Close corporation

From Conservapedia
Jump to: navigation, search

A close corporation is a private company that has:[1]

  • (1) a small number of stockholders;
  • (2) no ready market for the corporate stock; and
  • (3) substantial majority stockholder participation in the management, direction and operations of the corporation.

There is no single, generally accepted definition. Some commentators emphasize an "integration of ownership and management."[2] Others focus on the number of stockholders and the nature of the market for the stock. In this view, close corporations have few stockholders; there is little market for corporate stock. The Supreme Court of Illinois adopted this latter view in Galler v. Galler, 32 Ill. 2d 16 (1965): "For our purposes, a close corporation is one in which the stock is held in a few hands, or in a few families, and wherein it is not at all, or only rarely, dealt in by buying or selling." Id. at 27.[3]
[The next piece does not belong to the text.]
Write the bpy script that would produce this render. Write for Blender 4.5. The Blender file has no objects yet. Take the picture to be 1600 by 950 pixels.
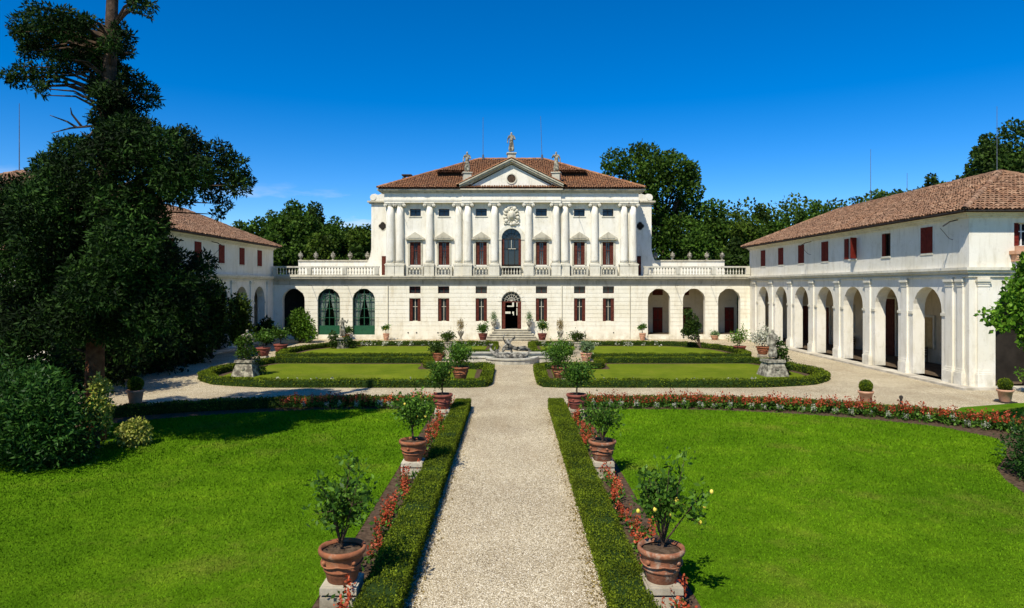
import bpy, bmesh, math, random
import numpy as np
from mathutils import Vector, Matrix, Euler
R = math.radians; PI = math.pi
scene = bpy.context.scene
COL = scene.collection
rnd = random.Random(7)
NR = np.random.default_rng(11)

# ------------------------------------------------------------------ camera
cd = bpy.data.cameras.new('camera'); cam = bpy.data.objects.new('camera', cd); COL.objects.link(cam)
cam.location = (0, 0, 5.0); cam.rotation_euler = (R(90), 0, 0)
cd.sensor_width = 36; cd.lens = 23.85; cd.shift_y = -0.0175; cd.shift_x = 0.0006
cd.clip_end = 6000; cd.clip_start = 0.1
scene.camera = cam
scene.render.resolution_x = 1024; scene.render.resolution_y = 608
# ------------------------------------------------------------------ light
LD = Vector((0.36, 0.70, -1.0)).normalized()
EL = math.asin(-LD.z); AZ = math.atan2(-LD.x, -LD.y) % (2*PI)
sl = bpy.data.lights.new('sun', 'SUN'); sun = bpy.data.objects.new('sun', sl); COL.objects.link(sun)
sl.energy = 5.0; sl.angle = R(0.53); sl.color = (1.0, 0.93, 0.80)
sun.rotation_euler = LD.to_track_quat('-Z', 'Y').to_euler(); sun.location = (-30, -60, 80)
w = bpy.data.worlds.new('World'); scene.world = w; w.use_nodes = True
nt = w.node_tree; nt.nodes.clear()
out = nt.nodes.new('ShaderNodeOutputWorld'); bg = nt.nodes.new('ShaderNodeBackground')
sky = nt.nodes.new('ShaderNodeTexSky'); sky.sky_type = 'NISHITA'; sky.sun_disc = False
sky.sun_elevation = EL; sky.sun_rotation = AZ; sky.altitude = 2500; sky.air_density = 1.0; sky.dust_density = 0.0; sky.ozone_density = 3.0
hs = nt.nodes.new('ShaderNodeHueSaturation'); hs.inputs['Hue'].default_value = 0.506; hs.inputs['Saturation'].default_value = 1.46; hs.inputs['Value'].default_value = 1.62
tc = nt.nodes.new('ShaderNodeTexCoord'); mp = nt.nodes.new('ShaderNodeMapping'); mp.inputs['Scale'].default_value = (3.2, 3.2, 15)
cn = nt.nodes.new('ShaderNodeTexNoise'); cn.inputs['Scale'].default_value = 2.3; cn.inputs['Detail'].default_value = 7; cn.inputs['Roughness'].default_value = 0.55
cr = nt.nodes.new('ShaderNodeValToRGB'); cr.color_ramp.elements[0].position = 0.58; cr.color_ramp.elements[1].position = 0.72
sx = nt.nodes.new('ShaderNodeSeparateXYZ'); mr = nt.nodes.new('ShaderNodeMapRange')
mr.inputs[1].default_value = 0.15; mr.inputs[2].default_value = 0.08; mr.inputs[3].default_value = 0; mr.inputs[4].default_value = 0.85
mm = nt.nodes.new('ShaderNodeMath'); mm.operation = 'MULTIPLY'
mx = nt.nodes.new('ShaderNodeMix'); mx.data_type = 'RGBA'; mx.inputs[7].default_value = (8.5, 8.9, 9.6, 1)
L = nt.links.new
L(tc.outputs['Generated'], mp.inputs[0]); L(mp.outputs[0], cn.inputs['Vector']); L(cn.outputs['Fac'], cr.inputs[0])
L(tc.outputs['Generated'], sx.inputs[0]); L(sx.outputs[2], mr.inputs[0]); L(mr.outputs[0], mm.inputs[0]); L(cr.outputs[0], mm.inputs[1])
m3 = nt.nodes.new('ShaderNodeMath'); m3.operation = 'MULTIPLY'; mr2 = nt.nodes.new('ShaderNodeMapRange'); mr2.inputs[1].default_value = -.05; mr2.inputs[2].default_value = -.2
L(sx.outputs[0], mr2.inputs[0]); L(mm.outputs[0], m3.inputs[0]); L(mr2.outputs[0], m3.inputs[1]); L(m3.outputs[0], mx.inputs[0]); L(sky.outputs[0], hs.inputs['Color']); L(hs.outputs[0], mx.inputs[6]); L(mx.outputs[2], bg.inputs[0]); L(bg.outputs[0], out.inputs[0])
bg.inputs[1].default_value = 0.08
scene.view_settings.view_transform = 'Standard'; scene.view_settings.look = 'None'
scene.view_settings.exposure = 0.3; scene.view_settings.gamma = 1.0
scene.render.engine = 'CYCLES'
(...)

  1. Donahue v. Rodd Electrotype Co., 367 Mass. 578 (1975).
  2. (Note, Statutory Assistance for Closely Held Corporations, 71 Harv. L. Rev. 1498 [1958]), in which the stockholders occupy most management positions. Kruger v. Gerth, 16 N. Y. 2d 802, 806 (1965) (Fuld, J., dissenting). Forward, 18 Law & Contemp. Prob. 433 (1953). See Helms v. Duckworth, 249 F. 2d 482, 486 (D. C. Cir. 1957).
  3. Accord, Brooks v. Willcuts, 78 F. 2d 270, 273 (8th Cir. 1935). See, generally, F. H. O'Neal, Close Corporations: Law and Practice, § 1.02 (1971).